Ni4Ti3 precipitates formed in NiTi alloy modulated by powder bed fusion and their effects on mechanical and electrical deformation

Abstract

In this study, NiTi alloys featuring different distributions and morphologies of Ni4Ti3 precipitates were developed via powder bed fusion (PBF) technology. The effects of these Ni4Ti3 precipitates on the mechanical, resistive, and electrical deformational properties of the alloys were also studied. With increasing laser energy density, a coarsening behavior of the semi-coherent Ni4Ti3 precipitates was observed, with these precipitates transitioning from needle-like to disk-like structures. Consequently, their coherence with the B2 matrix diminished, thus weakening the surrounding strain field. The presence of dislocations and uniformly dispersed Ni4Ti3 precipitates, endowed the NiTi alloy with enhanced resistivity (7.294 μΩ·m) and stable tensile recovery strain (2–4 %) during stress-controlled loading and unloading.
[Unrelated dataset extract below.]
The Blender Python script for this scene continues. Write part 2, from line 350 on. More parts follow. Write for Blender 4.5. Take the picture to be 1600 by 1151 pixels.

Employing PBF, a NiTi spring actuator was produced, capable of lifting loads over 145 times its weight, with a shape-memory recovery efficiency of 76.80 % at a current of 3.0 A. This study demonstrated the versatility of PBF technology in tailoring the microstructure of NiTi alloys by adjusting the laser energy density, providing a laboratory reference for advanced applications in electrically induced deformation.